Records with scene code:
#####
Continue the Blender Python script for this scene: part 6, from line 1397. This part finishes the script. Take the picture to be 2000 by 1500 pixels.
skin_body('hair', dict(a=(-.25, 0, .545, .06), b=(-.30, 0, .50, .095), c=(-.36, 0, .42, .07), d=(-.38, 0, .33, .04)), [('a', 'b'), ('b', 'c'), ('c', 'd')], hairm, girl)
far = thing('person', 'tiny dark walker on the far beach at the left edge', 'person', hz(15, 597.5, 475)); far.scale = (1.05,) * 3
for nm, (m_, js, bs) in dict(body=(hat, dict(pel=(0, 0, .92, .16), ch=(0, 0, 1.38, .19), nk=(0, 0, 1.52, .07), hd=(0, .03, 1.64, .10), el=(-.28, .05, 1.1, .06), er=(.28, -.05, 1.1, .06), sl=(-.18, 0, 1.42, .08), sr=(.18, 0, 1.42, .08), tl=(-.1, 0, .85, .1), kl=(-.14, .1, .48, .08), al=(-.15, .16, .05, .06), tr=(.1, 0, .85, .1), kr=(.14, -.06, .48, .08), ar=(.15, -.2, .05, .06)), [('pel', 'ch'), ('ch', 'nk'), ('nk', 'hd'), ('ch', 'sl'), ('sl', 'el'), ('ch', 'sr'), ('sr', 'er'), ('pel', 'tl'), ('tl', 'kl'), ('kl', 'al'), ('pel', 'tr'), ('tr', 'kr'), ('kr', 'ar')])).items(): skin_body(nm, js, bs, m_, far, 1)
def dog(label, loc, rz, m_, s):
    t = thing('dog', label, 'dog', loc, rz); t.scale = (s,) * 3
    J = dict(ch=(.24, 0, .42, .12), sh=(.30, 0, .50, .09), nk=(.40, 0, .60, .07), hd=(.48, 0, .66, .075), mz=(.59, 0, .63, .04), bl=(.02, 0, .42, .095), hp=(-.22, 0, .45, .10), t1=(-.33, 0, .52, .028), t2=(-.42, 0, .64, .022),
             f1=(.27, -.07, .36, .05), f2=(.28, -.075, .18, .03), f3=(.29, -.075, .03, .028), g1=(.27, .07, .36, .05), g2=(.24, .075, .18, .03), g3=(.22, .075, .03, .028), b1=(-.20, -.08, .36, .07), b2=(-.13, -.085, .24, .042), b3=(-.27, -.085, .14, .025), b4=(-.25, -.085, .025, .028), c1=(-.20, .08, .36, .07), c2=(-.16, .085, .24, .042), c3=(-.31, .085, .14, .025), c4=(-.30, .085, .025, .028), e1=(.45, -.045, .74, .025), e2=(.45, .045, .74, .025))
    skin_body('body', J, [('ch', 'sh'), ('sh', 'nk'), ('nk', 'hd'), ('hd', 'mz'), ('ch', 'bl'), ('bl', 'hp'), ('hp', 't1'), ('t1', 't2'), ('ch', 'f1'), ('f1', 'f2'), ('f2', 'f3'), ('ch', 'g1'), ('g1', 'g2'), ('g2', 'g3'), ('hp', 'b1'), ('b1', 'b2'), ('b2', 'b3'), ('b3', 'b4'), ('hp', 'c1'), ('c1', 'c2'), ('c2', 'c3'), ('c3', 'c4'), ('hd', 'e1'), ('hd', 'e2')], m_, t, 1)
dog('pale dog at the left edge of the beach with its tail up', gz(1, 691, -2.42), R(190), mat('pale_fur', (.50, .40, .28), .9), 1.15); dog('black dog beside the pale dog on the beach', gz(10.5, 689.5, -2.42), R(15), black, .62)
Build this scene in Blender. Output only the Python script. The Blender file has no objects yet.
#####
Print the material verbatim, all of it.

§ **Written answer**
Continue the Blender Python script for this scene: part 6, from line 1397. This part finishes the script. Take the picture to be 2000 by 1500 pixels.
skin_body('hair', dict(a=(-.25, 0, .545, .06), b=(-.30, 0, .50, .095), c=(-.36, 0, .42, .07), d=(-.38, 0, .33, .04)), [('a', 'b'), ('b', 'c'), ('c', 'd')], hairm, girl)
far = thing('person', 'tiny dark walker on the far beach at the left edge', 'person', hz(15, 597.5, 475)); far.scale = (1.05,) * 3
for nm, (m_, js, bs) in dict(body=(hat, dict(pel=(0, 0, .92, .16), ch=(0, 0, 1.38, .19), nk=(0, 0, 1.52, .07), hd=(0, .03, 1.64, .10), el=(-.28, .05, 1.1, .06), er=(.28, -.05, 1.1, .06), sl=(-.18, 0, 1.42, .08), sr=(.18, 0, 1.42, .08), tl=(-.1, 0, .85, .1), kl=(-.14, .1, .48, .08), al=(-.15, .16, .05, .06), tr=(.1, 0, .85, .1), kr=(.14, -.06, .48, .08), ar=(.15, -.2, .05, .06)), [('pel', 'ch'), ('ch', 'nk'), ('nk', 'hd'), ('ch', 'sl'), ('sl', 'el'), ('ch', 'sr'), ('sr', 'er'), ('pel', 'tl'), ('tl', 'kl'), ('kl', 'al'), ('pel', 'tr'), ('tr', 'kr'), ('kr', 'ar')])).items(): skin_body(nm, js, bs, m_, far, 1)
def dog(label, loc, rz, m_, s):
    t = thing('dog', label, 'dog', loc, rz); t.scale = (s,) * 3
    J = dict(ch=(.24, 0, .42, .12), sh=(.30, 0, .50, .09), nk=(.40, 0, .60, .07), hd=(.48, 0, .66, .075), mz=(.59, 0, .63, .04), bl=(.02, 0, .42, .095), hp=(-.22, 0, .45, .10), t1=(-.33, 0, .52, .028), t2=(-.42, 0, .64, .022),
             f1=(.27, -.07, .36, .05), f2=(.28, -.075, .18, .03), f3=(.29, -.075, .03, .028), g1=(.27, .07, .36, .05), g2=(.24, .075, .18, .03), g3=(.22, .075, .03, .028), b1=(-.20, -.08, .36, .07), b2=(-.13, -.085, .24, .042), b3=(-.27, -.085, .14, .025), b4=(-.25, -.085, .025, .028), c1=(-.20, .08, .36, .07), c2=(-.16, .085, .24, .042), c3=(-.31, .085, .14, .025), c4=(-.30, .085, .025, .028), e1=(.45, -.045, .74, .025), e2=(.45, .045, .74, .025))
    skin_body('body', J, [('ch', 'sh'), ('sh', 'nk'), ('nk', 'hd'), ('hd', 'mz'), ('ch', 'bl'), ('bl', 'hp'), ('hp', 't1'), ('t1', 't2'), ('ch', 'f1'), ('f1', 'f2'), ('f2', 'f3'), ('ch', 'g1'), ('g1', 'g2'), ('g2', 'g3'), ('hp', 'b1'), ('b1', 'b2'), ('b2', 'b3'), ('b3', 'b4'), ('hp', 'c1'), ('c1', 'c2'), ('c2', 'c3'), ('c3', 'c4'), ('hd', 'e1'), ('hd', 'e2')], m_, t, 1)
dog('pale dog at the left edge of the beach with its tail up', gz(1, 691, -2.42), R(190), mat('pale_fur', (.50, .40, .28), .9), 1.15); dog('black dog beside the pale dog on the beach', gz(10.5, 689.5, -2.42), R(15), black, .62)
Build this scene in Blender. Output only the Python script. The Blender file has no objects yet.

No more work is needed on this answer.